West Virginia State Board of Education v. Barnette (1943)

Barnette represents one of the truly remarkable reversals of course by the Supreme Court in its history. In 1940, the Court upheld a Pennsylvania statute requiring all public school children to recite the Pledge of Allegiance in class every day. [Minersville School District v. Gobitis, 310 US 586] The statute had been challenged by Jehovah’s Witness parents and their children on grounds that their religious doctrine forbade such an act of swearing. In the aftermath of the Gobitis decision, Jehovah’s Witnesses were subjected to a torrent of national abuse, scorn and hatred. Nevertheless, in 1942, the Minersville Board of Education, acting as directed by a new West Virginia statute, promulgated a similar requirement to apply to both private and public schools to include salutes to the flag by teachers and students as a mandatory part of school activities. The children in a family of Jehovah’s Witnesses refused to perform the salute and were sent home from school for noncompliance. They were also threatened with reform schools, and their parents faced prosecutions for causing juvenile delinquency.

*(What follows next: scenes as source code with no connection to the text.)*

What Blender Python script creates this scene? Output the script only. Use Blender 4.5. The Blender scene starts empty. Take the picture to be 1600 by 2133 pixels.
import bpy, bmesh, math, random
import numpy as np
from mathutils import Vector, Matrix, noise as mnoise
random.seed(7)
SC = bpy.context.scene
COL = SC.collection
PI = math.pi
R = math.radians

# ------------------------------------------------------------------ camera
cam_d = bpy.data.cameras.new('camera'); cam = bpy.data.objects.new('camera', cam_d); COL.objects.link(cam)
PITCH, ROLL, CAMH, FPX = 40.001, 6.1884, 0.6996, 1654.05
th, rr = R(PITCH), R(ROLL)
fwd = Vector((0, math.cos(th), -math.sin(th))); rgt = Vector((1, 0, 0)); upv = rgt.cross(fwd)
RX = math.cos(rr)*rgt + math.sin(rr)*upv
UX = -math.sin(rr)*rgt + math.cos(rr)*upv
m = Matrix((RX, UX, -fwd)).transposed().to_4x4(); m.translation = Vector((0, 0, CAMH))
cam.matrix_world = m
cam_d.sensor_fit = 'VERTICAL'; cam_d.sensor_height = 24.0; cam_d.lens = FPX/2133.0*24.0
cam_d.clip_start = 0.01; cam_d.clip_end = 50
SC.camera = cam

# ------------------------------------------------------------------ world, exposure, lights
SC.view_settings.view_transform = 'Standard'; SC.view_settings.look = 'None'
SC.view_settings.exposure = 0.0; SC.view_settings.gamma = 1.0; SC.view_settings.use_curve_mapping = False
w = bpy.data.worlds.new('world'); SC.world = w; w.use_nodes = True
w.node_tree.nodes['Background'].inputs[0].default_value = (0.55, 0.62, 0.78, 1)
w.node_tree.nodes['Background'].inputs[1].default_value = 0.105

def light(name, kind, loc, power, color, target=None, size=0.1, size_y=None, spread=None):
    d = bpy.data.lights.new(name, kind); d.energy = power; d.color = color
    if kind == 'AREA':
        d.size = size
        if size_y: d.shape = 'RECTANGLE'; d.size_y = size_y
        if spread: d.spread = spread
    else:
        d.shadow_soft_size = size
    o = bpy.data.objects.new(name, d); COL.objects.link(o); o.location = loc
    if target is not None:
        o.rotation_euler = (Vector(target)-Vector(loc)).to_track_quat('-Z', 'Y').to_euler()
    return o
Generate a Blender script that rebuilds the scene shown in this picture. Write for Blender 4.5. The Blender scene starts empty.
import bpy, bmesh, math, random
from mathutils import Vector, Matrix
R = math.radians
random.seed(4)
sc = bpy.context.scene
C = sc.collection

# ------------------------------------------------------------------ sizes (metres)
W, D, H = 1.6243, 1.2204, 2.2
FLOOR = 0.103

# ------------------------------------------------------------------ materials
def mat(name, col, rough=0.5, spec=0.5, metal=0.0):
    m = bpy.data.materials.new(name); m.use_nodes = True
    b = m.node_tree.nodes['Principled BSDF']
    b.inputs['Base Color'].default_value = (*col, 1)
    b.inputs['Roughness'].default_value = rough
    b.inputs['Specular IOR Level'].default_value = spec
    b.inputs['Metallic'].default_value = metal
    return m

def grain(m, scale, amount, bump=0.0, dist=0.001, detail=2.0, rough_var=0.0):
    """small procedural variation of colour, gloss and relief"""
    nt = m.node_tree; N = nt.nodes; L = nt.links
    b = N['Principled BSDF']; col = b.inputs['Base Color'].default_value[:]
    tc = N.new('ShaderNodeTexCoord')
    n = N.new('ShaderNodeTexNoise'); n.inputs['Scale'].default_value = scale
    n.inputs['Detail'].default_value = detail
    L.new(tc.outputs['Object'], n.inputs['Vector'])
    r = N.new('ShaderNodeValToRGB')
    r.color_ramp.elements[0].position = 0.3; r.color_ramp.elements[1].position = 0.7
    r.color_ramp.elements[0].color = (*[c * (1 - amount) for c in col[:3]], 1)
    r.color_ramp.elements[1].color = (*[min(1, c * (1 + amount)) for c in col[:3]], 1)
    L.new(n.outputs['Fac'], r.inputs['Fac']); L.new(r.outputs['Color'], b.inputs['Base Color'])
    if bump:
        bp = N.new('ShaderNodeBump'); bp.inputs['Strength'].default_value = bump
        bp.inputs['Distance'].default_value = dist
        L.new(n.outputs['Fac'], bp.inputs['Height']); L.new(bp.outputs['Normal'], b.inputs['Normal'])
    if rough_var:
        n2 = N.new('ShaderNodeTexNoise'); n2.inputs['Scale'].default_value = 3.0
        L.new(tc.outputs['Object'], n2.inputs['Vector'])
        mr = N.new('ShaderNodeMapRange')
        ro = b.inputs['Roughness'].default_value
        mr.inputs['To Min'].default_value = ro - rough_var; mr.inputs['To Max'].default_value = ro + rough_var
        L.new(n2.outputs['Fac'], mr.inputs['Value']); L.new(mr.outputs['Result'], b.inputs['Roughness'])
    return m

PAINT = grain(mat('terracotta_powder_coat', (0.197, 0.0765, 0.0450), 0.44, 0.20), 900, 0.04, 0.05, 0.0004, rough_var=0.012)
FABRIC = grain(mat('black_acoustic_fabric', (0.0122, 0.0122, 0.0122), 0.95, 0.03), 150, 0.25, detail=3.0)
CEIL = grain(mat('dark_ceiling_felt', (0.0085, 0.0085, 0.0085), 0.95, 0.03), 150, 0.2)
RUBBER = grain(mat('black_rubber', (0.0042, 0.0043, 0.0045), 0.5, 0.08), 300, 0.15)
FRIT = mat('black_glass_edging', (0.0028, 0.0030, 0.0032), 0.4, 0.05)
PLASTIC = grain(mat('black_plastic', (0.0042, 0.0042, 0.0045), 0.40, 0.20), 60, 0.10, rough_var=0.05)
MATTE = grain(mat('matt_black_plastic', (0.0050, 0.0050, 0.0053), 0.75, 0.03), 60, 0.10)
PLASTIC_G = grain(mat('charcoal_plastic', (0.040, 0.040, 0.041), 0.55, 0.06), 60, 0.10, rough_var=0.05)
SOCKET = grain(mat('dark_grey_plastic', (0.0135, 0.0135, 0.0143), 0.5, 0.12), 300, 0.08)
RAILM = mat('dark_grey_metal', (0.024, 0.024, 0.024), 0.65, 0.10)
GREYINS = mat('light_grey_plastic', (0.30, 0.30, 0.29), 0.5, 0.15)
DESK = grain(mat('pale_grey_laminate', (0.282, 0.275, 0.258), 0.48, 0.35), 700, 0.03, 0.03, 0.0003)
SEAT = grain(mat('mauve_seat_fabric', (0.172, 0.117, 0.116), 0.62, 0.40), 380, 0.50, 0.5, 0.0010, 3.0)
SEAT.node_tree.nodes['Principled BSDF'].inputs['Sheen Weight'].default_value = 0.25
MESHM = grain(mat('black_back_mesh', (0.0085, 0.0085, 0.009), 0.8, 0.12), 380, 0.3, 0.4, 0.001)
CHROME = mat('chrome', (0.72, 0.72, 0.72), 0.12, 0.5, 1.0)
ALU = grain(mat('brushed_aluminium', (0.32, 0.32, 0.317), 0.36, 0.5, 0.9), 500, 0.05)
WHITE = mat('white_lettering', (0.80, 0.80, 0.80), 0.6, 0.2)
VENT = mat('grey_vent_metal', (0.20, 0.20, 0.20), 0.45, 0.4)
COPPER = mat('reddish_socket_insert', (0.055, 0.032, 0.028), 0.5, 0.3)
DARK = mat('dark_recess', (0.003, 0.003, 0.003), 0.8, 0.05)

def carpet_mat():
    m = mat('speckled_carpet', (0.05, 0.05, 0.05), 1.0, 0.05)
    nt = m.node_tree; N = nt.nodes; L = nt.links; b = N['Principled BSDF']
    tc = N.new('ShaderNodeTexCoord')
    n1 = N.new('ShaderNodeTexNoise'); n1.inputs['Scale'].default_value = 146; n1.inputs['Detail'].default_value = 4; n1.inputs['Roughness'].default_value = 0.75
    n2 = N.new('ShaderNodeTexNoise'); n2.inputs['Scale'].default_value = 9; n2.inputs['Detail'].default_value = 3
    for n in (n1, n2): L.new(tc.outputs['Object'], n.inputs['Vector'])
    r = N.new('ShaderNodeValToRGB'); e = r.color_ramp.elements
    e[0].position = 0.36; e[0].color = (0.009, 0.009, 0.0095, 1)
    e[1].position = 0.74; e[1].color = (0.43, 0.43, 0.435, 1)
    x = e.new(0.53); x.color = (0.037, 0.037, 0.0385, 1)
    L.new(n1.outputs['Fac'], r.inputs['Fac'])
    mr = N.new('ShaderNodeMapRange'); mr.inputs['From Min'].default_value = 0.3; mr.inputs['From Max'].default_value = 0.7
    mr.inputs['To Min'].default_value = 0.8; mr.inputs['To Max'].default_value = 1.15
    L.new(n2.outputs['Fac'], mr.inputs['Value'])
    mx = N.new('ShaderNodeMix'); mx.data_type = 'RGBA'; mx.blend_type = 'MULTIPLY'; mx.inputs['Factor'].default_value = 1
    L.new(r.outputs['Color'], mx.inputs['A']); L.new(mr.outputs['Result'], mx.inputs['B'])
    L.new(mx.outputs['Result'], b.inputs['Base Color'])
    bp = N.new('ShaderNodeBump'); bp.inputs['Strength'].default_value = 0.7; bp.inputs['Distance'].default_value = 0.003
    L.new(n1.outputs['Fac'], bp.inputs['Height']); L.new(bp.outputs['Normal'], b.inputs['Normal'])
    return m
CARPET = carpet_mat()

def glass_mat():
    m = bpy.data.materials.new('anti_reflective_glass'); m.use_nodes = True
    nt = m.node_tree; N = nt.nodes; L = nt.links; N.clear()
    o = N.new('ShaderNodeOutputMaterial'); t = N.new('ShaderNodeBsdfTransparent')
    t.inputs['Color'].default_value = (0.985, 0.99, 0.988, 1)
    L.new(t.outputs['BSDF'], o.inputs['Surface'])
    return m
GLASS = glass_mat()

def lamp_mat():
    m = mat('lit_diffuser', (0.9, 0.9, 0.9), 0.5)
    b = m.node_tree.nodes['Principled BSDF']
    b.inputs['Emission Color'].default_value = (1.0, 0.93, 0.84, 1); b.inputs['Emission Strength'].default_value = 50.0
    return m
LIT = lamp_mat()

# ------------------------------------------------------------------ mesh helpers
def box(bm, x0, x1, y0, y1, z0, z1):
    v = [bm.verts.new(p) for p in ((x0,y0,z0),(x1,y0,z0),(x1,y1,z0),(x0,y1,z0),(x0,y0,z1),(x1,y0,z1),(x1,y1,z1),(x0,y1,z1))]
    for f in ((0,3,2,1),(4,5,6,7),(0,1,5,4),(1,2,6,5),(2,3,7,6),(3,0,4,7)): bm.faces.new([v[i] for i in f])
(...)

In a dramatic reversal of its three-year-old decision in Gobitis, a 6-3 majority of the Supreme Court held that compelling public schoolchildren to salute the flag was unconstitutional. The opinion written by Robert Jackson remains perhaps the most resounding declaration of principles of freedom of religion and speech since the writings of Madison and Jefferson. The Court found that under the First Amendment no government agency or court may enforce unanimity of opinion on any topic, and national symbols like the flag should not receive a level of deference that trumps constitutional protections. Jackson concluded his opinion for the Court stating that curtailing or eliminating dissent was an improper and ineffective way of generating unity, with these immortal words:

“If there is any fixed star in our constitutional constellation, it is that no official, high or petty, can prescribe what shall be orthodox in politics, nationalism, religion, or other matters of opinion or force citizens to confess by word or act their faith therein.”